In her one-paragraph concurring opinion, Justice Sotomayor hinted that being “merely a method of doing business” is also a ground of patent ineligibility, but agreed that the claims at issue were drawn to an abstract idea.

Commentary

Perhaps more than any of its previous decisions, in this decision the Supreme Court attempts to provide an unequivocal assessment of patent eligibility of computer-implemented methods. The Court has underlined that reciting a generic computer or conventional computer-implementation is not enough to render an otherwise abstract idea patent eligible. Of particular interest to patent drafters, at least in four instances the Court cautions that patent eligibility should not depend merely on “drafting efforts” or the “draftman’s art”.

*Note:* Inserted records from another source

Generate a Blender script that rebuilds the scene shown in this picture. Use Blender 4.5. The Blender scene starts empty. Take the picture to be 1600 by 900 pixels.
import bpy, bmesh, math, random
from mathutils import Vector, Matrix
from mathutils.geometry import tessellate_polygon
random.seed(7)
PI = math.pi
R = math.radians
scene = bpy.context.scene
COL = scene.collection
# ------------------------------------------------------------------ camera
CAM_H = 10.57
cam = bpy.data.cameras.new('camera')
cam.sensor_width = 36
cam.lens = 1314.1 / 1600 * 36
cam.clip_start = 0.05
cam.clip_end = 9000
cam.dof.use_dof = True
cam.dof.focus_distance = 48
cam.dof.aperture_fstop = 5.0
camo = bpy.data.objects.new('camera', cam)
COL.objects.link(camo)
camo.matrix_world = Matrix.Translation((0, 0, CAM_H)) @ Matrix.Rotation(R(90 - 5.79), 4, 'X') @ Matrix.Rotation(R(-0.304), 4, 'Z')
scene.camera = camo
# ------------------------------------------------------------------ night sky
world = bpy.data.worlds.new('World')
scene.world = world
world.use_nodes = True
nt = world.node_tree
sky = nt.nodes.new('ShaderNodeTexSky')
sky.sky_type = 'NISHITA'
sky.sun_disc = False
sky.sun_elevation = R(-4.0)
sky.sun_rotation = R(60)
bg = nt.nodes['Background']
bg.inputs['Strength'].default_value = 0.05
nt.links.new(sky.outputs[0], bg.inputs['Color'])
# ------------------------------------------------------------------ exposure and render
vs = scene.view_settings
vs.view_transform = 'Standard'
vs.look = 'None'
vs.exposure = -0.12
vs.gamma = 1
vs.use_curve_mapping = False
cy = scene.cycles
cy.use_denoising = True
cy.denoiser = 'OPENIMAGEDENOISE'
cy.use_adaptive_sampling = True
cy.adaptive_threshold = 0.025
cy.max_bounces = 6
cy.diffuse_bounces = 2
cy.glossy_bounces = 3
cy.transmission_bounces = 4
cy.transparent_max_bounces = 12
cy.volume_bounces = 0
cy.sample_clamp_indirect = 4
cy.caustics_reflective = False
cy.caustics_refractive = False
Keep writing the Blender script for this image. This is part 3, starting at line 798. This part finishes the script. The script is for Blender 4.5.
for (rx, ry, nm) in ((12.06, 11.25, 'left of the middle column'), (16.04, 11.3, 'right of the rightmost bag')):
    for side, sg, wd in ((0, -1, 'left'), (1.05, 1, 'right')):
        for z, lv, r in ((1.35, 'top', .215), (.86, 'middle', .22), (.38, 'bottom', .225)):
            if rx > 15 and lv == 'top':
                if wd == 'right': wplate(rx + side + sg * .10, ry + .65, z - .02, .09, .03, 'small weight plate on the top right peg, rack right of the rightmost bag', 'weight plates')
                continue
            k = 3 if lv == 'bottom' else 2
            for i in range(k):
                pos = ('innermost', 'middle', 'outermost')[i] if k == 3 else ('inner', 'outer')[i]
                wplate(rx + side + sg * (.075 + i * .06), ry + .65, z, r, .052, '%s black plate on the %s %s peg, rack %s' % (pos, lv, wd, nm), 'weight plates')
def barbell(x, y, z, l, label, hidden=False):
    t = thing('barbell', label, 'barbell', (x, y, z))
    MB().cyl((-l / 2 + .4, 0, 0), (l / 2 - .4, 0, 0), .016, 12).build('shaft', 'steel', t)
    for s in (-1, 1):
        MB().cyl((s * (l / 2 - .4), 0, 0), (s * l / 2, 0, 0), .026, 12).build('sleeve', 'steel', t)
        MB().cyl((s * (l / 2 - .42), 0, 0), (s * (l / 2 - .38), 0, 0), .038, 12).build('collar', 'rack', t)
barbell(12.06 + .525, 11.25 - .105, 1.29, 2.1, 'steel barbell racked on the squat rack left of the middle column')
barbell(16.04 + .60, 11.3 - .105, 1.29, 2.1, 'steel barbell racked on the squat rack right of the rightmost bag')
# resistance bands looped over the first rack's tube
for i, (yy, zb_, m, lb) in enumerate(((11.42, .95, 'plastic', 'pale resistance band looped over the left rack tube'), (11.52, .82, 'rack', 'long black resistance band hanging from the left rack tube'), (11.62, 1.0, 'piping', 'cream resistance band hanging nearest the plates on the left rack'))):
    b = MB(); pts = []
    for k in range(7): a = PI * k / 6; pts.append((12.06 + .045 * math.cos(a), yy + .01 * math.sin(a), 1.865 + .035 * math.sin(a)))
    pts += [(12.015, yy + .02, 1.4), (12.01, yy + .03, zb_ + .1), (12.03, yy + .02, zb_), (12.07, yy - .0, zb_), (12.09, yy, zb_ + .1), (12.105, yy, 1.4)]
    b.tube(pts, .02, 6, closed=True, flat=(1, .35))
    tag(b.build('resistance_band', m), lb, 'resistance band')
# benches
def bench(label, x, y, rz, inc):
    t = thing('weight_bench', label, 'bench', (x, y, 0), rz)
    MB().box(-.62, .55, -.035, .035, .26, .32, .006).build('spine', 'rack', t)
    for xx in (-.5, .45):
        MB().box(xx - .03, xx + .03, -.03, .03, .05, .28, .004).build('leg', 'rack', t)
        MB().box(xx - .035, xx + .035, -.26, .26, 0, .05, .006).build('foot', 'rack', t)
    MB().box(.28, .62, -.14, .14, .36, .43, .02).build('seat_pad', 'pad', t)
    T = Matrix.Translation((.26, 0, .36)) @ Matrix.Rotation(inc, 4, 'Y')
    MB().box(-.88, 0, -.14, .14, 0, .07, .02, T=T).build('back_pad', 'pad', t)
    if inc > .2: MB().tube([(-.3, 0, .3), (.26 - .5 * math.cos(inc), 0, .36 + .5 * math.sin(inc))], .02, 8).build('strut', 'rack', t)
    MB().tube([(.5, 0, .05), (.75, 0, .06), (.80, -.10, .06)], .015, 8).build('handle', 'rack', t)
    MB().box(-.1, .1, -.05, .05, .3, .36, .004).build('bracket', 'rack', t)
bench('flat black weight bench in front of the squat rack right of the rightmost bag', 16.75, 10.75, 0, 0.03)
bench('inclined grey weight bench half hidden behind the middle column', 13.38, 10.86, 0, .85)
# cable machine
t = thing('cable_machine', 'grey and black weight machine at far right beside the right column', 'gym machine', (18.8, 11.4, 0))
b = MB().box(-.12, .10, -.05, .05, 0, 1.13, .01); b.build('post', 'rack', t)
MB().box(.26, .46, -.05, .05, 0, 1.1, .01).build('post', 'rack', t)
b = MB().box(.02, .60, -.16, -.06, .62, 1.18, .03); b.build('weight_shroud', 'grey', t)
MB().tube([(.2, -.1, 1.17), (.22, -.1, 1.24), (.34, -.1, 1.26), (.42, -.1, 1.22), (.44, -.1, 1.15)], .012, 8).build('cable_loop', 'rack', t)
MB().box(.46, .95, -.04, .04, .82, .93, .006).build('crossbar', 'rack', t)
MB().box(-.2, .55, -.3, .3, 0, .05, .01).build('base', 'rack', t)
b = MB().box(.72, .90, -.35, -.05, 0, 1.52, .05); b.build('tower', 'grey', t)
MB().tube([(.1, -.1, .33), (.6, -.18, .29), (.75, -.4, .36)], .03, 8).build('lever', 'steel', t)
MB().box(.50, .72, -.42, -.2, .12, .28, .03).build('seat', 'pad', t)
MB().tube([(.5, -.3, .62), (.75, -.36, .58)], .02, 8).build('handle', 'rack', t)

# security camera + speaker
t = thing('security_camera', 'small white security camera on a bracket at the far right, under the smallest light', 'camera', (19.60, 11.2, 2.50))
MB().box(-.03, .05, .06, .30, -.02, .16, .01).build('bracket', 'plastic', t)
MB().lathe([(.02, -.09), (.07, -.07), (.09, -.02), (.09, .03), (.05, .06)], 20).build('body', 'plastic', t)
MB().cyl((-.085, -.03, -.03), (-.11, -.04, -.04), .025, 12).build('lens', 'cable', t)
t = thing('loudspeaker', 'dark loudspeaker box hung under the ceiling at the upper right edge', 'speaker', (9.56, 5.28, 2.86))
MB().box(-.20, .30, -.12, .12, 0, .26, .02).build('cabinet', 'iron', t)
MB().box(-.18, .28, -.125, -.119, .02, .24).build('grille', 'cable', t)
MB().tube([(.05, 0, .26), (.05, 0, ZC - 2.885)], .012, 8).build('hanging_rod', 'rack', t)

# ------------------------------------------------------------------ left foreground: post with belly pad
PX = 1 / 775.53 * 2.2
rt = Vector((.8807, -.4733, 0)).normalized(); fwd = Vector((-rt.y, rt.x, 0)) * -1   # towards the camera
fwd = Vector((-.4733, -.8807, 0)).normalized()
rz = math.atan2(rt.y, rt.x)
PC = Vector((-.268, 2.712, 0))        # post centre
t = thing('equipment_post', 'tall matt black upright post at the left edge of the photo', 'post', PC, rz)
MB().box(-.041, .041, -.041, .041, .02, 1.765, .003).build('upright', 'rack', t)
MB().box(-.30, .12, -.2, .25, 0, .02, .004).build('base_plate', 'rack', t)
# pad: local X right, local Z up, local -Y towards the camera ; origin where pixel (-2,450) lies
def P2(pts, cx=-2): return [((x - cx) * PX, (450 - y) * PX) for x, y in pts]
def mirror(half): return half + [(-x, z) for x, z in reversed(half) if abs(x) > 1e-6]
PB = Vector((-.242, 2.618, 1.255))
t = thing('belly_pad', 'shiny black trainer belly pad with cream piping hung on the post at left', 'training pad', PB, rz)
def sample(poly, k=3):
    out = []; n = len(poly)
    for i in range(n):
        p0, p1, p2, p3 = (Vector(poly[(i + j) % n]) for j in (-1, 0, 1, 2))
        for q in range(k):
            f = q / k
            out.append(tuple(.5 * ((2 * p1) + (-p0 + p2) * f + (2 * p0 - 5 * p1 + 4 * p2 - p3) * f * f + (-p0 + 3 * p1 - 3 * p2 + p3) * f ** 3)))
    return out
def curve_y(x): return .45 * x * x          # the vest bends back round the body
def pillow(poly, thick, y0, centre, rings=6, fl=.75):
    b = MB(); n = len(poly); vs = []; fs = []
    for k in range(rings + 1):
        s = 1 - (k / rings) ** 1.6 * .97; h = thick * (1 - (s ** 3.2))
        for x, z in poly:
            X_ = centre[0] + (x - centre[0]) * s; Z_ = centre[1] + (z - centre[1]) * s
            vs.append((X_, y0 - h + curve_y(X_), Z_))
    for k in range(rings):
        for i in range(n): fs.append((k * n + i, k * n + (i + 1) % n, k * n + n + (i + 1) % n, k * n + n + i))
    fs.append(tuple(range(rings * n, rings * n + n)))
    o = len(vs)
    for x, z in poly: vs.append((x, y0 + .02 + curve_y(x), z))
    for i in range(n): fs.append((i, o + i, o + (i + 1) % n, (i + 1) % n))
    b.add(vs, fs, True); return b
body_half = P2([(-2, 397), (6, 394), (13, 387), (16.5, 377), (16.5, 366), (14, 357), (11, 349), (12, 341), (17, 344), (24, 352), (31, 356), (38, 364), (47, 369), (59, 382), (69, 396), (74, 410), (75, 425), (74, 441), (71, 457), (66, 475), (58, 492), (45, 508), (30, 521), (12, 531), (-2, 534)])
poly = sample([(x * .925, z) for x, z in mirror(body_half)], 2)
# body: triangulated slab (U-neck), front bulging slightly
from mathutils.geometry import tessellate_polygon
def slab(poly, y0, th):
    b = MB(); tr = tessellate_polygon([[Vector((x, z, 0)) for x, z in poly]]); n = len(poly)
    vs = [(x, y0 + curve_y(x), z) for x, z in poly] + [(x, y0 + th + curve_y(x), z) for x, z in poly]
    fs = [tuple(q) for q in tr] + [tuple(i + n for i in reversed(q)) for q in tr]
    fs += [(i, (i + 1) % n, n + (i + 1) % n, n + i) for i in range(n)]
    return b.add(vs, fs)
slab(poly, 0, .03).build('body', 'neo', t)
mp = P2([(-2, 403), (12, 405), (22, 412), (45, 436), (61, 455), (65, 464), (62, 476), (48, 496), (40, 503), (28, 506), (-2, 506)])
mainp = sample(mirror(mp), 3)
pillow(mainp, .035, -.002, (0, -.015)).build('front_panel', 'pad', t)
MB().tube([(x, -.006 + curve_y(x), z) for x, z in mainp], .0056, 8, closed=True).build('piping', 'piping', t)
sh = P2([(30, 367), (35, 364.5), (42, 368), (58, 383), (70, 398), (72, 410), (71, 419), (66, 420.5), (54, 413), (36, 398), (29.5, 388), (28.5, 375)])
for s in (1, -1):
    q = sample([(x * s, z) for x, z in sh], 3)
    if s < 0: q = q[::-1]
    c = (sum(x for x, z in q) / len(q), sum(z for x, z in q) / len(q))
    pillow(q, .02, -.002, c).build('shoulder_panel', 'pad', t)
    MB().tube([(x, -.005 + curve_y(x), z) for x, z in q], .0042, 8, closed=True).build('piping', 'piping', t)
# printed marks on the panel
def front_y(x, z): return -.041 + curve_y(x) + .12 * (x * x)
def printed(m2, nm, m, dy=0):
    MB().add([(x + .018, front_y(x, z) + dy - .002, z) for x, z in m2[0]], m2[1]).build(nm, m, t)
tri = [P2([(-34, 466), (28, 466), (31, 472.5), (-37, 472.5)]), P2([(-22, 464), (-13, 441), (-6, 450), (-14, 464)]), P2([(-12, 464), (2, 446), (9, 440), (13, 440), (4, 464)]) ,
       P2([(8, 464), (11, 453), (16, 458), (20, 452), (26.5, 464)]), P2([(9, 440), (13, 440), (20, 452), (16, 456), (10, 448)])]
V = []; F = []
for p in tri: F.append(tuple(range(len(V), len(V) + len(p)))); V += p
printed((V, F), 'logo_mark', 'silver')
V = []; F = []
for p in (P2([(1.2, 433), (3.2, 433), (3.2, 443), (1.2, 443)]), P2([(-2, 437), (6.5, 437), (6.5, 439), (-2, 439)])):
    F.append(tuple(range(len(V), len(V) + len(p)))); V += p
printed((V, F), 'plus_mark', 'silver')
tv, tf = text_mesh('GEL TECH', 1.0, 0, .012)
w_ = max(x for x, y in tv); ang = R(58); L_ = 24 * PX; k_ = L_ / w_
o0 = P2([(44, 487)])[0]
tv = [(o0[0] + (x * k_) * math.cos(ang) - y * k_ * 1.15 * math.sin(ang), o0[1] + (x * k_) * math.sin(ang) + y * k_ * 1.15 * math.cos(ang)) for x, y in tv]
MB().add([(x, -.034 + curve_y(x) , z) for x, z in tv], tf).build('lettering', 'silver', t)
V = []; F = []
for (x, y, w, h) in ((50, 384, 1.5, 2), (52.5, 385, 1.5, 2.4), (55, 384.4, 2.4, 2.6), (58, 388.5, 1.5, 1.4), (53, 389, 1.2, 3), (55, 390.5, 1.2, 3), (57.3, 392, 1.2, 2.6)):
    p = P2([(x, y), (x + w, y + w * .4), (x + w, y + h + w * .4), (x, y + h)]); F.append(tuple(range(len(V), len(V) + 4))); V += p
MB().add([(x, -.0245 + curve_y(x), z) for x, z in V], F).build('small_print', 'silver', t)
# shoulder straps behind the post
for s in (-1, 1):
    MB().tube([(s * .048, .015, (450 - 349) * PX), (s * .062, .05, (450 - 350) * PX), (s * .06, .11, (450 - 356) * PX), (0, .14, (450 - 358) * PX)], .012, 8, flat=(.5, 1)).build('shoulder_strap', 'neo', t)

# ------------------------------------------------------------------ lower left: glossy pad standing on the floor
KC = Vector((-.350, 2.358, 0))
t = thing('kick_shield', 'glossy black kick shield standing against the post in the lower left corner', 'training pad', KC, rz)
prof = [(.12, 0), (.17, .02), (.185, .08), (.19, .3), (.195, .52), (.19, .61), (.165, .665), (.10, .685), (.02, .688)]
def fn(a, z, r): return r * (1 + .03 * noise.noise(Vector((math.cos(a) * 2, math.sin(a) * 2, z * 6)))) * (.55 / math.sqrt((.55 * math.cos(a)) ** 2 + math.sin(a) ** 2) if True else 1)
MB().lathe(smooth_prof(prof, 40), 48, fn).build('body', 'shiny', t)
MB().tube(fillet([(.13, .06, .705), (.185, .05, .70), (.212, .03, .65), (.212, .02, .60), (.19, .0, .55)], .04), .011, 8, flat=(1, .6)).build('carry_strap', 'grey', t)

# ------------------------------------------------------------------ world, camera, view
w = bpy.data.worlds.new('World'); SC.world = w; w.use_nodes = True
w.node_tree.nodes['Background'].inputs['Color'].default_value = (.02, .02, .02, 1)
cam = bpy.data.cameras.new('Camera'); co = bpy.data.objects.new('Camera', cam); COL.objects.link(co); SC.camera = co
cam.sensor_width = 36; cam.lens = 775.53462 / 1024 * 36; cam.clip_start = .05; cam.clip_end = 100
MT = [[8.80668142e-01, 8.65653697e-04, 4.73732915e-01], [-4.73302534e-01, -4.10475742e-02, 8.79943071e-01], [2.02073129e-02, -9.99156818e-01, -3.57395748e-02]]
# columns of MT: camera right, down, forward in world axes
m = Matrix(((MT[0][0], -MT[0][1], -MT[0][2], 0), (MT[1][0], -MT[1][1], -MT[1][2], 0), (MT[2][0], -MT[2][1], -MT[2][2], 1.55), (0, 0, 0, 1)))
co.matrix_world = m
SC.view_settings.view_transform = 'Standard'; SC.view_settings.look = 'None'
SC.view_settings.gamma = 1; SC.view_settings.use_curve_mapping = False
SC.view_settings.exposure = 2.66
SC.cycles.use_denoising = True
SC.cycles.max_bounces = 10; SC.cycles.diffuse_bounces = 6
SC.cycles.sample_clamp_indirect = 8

The standard outlined in this decision is in some ways encouraging as it is at least similar to approaches in Canada and Europe. It is also very discouraging because the standard remains unclear because the Court is allowing claim construction on the subject matter phase to assume equivalencies (e.g. a computer is just a disguise for a person), while in an infringement analysis such an equivalency would be virtually impossible to establish. The same problem exists in Canada. The Europeans, on the other hand, tend to deal with this issue under an obviousness analysis rather than a statutory subject matter analysis. The latter approach is preferred for predictability.

Overall the authors do not believe much has changed and that careful drafting of computer-implemented inventions is critical. However, the leeway given by the State Street decision (149 F.3d 1368 (Fed. Cir. 1998)) is gone.